-- Start of Entries supplied --
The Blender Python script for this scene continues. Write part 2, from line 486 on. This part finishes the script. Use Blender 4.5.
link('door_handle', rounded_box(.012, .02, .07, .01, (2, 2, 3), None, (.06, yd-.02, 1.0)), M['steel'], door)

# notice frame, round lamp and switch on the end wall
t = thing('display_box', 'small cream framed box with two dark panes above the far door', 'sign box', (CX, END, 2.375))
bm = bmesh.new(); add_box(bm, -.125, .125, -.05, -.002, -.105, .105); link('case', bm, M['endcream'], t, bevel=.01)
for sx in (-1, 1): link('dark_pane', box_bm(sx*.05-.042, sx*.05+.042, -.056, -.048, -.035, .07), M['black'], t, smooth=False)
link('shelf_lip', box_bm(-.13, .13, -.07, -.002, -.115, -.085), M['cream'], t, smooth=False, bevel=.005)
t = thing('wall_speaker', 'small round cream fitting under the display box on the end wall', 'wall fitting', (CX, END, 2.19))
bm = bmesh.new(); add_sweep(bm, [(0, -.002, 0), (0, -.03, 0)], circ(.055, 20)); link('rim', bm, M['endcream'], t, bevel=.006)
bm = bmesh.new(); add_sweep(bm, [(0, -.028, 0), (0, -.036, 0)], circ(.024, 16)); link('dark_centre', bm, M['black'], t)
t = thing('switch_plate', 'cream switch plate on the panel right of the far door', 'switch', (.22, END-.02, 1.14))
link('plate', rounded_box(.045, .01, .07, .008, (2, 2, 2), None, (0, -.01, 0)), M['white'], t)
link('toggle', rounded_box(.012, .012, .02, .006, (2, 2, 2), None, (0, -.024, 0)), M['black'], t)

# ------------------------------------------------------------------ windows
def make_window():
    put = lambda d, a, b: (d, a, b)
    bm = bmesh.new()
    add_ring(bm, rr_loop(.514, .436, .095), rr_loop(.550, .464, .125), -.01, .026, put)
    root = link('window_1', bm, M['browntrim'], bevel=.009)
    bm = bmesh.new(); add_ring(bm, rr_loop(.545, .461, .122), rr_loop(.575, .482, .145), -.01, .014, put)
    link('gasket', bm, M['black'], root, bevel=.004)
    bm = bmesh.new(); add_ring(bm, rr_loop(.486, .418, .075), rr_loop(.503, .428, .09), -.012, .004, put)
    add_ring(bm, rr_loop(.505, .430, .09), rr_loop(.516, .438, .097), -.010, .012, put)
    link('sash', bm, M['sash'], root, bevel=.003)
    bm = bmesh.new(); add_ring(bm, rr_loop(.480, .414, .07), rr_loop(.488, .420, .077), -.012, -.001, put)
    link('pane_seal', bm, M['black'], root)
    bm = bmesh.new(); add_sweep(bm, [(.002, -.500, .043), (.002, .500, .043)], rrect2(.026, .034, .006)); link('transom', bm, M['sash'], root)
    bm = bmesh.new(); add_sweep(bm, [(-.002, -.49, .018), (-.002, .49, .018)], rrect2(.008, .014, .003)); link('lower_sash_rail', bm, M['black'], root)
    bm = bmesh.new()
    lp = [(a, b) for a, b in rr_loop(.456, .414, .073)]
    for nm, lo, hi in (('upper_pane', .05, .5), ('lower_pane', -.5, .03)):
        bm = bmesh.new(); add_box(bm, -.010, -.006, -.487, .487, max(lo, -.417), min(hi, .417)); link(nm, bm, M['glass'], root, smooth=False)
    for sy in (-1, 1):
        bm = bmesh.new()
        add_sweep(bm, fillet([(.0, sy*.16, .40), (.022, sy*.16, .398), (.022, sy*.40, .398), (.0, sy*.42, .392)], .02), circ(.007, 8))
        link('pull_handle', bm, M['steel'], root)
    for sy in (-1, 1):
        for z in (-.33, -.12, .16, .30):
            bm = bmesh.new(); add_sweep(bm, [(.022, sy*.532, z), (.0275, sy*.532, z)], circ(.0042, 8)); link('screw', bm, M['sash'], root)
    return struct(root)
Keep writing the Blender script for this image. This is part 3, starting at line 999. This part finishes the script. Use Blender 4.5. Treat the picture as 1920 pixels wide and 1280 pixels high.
-- End of Entries supplied --
*Work required*:
From the very first line of the data through the line with "0)), M['black'], t)" in it, please reproduce each line exactly and output nothing more.

*Response*:
The Blender Python script for this scene continues. Write part 2, from line 486 on. This part finishes the script. Use Blender 4.5.
link('door_handle', rounded_box(.012, .02, .07, .01, (2, 2, 3), None, (.06, yd-.02, 1.0)), M['steel'], door)

# notice frame, round lamp and switch on the end wall
t = thing('display_box', 'small cream framed box with two dark panes above the far door', 'sign box', (CX, END, 2.375))
bm = bmesh.new(); add_box(bm, -.125, .125, -.05, -.002, -.105, .105); link('case', bm, M['endcream'], t, bevel=.01)
for sx in (-1, 1): link('dark_pane', box_bm(sx*.05-.042, sx*.05+.042, -.056, -.048, -.035, .07), M['black'], t, smooth=False)
link('shelf_lip', box_bm(-.13, .13, -.07, -.002, -.115, -.085), M['cream'], t, smooth=False, bevel=.005)
t = thing('wall_speaker', 'small round cream fitting under the display box on the end wall', 'wall fitting', (CX, END, 2.19))
bm = bmesh.new(); add_sweep(bm, [(0, -.002, 0), (0, -.03, 0)], circ(.055, 20)); link('rim', bm, M['endcream'], t, bevel=.006)
bm = bmesh.new(); add_sweep(bm, [(0, -.028, 0), (0, -.036, 0)], circ(.024, 16)); link('dark_centre', bm, M['black'], t)
t = thing('switch_plate', 'cream switch plate on the panel right of the far door', 'switch', (.22, END-.02, 1.14))
link('plate', rounded_box(.045, .01, .07, .008, (2, 2, 2), None, (0, -.01, 0)), M['white'], t)
link('toggle', rounded_box(.012, .012, .02, .006, (2, 2, 2), None, (0, -.024, 0)), M['black'], t)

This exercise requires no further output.